NNPC: Subsidy Removal to Reduce Petrol Consumption By 30%

Emmanuel Addeh in Abuja

The Nigerian National Petroleum Company Limited (NNPC) has disclosed that with the subsidy removal policy now being fully implemented, the volume of petrol consumed daily in Nigeria may drop by 30 per cent.
The country has a history of unreliable fuel consumption data, even as the current figure is estimated to be currently between 66 million litres per day and 70 million litres per day. It is believed that many of the imported product is smuggled out of the country.


Speaking on a live television programme, the Group Chief Executive Officer of the national oil company, Mallam Mele Kyari, admitted that Nigeria has no accurate data on fuel consumption, adding however, that the country knows the actual volume evacuated from the depots.


“I don’t think there is any credible data on consumption, but there is credible data on evacuation from the depots. They are very distinct. So every truck that leaves the depots in this country is known – the truck number, the driver, and the destination of that product are known.
“We have numbers around this and those numbers are what we assume is our consumption. But we know that this may not be our consumption figure because we know that petroleum products are smuggled across the country,” he stated.


Kyari admitted that not all the petrol imported into Nigeria is consumed within the country, stressing that the arbitrage situation caused by the subsidy regime was to blame for the anomaly. “We’re actually subsidising everybody else in West Africa,” he added.
Explaining that even those who secure the Nigerian borders are “not angels,” Kyari argued that there was a huge incentive to smuggle the fuel because the gains are enormous.


Kyari also said that Nigeria’s neighbouring countries can now legitimately import fuel from Nigeria, rather than utilise the smuggling route.
According to him, to take advantage of the situation, Nigeria will now convert smuggling to a legitimate market because the objective is to be the supplier to West Africa and the surroundings.


“In a subsidy regime, in an arbitrage environment, which we have – wherever it is, you cannot eliminate fraud. Because it’s not possible.
“What this action of taking subsidy off has done is that it will bring down the evacuation from the depot because even when you round-trip, you go across the border, it is the market price, and therefore there’ll be no incentive for that. And I believe that 30 per cent of the volume that we see today will probably vanish,” he added.

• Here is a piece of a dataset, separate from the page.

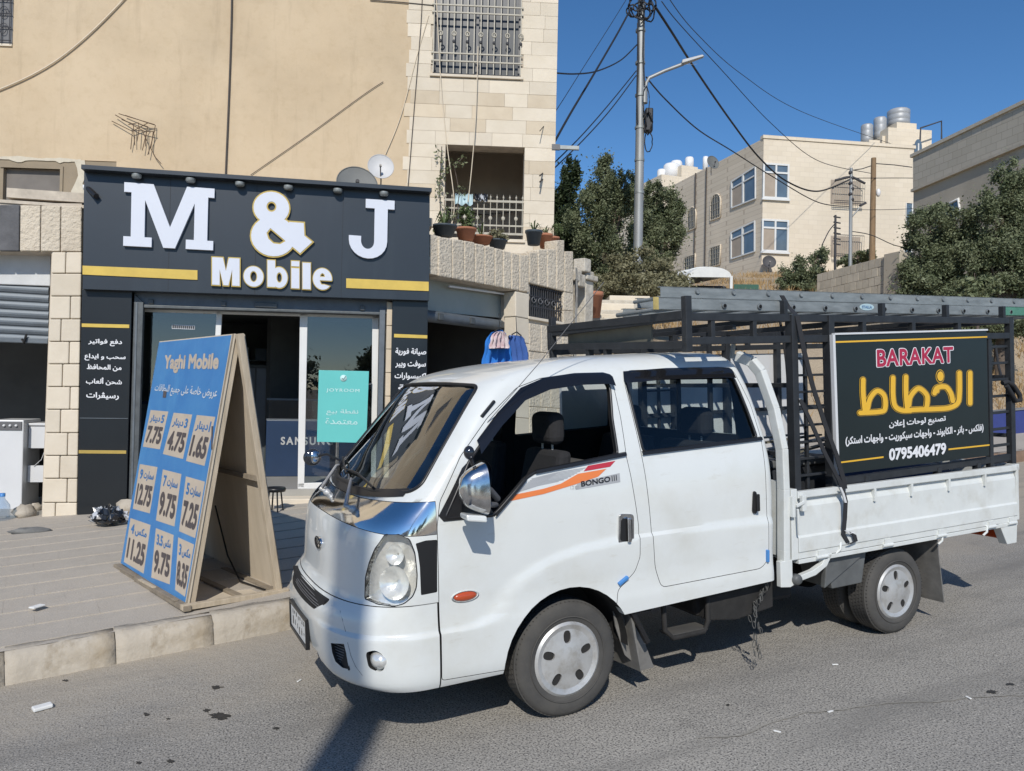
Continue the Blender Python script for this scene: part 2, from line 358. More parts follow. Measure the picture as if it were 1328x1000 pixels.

Kyari lamented that it has been very difficult, if not practically impossible to transport petroleum products through the pipelines because of the activities of vandals around the country.
He said at one point, the NNPC and partners were losing about 34 per cent of products pumped into the pipelines, a development he said was unsustainable.
On the commencement of in-country refining by the NNPC, Kyari noted that it would only be possible from December, explaining that there were delays in bringing in equipment, which further extended the completion time of the refineries.


He said the plan was to get all the refineries within the country to start working from the first half of next year to complement the Dangote refinery, which will make Nigeria a net exporter of petrol to West African countries.
“It (Port Harcourt refinery) will come on stream by the end of the year. We had some supply chain issues, which is a global problem and I’ve explained this over and over.


“There is a crisis in the global marine sector. Getting these things to location is a huge challenge and we have had some delays in the delivery of some of our equipment, but the equipment has arrived, work is in progress, and will deliver on this,” he said.
The GCEO promised that by the end of July, Nigeria would be able to produce about 1.6 million barrels per day and thereafter hit the 1.8 million barrels per day allocated to the Organisation of Petroleum Exporting Countries (OPEC) quota.


He stated that the NNPC was working on the Atlas Cove facility and was proceeding to get back the line into Mosimi.
Kyari stressed that it had become so bad that in the last 17 years, the NNPC had not been able to pump products from Warri to even Benin, Edo State.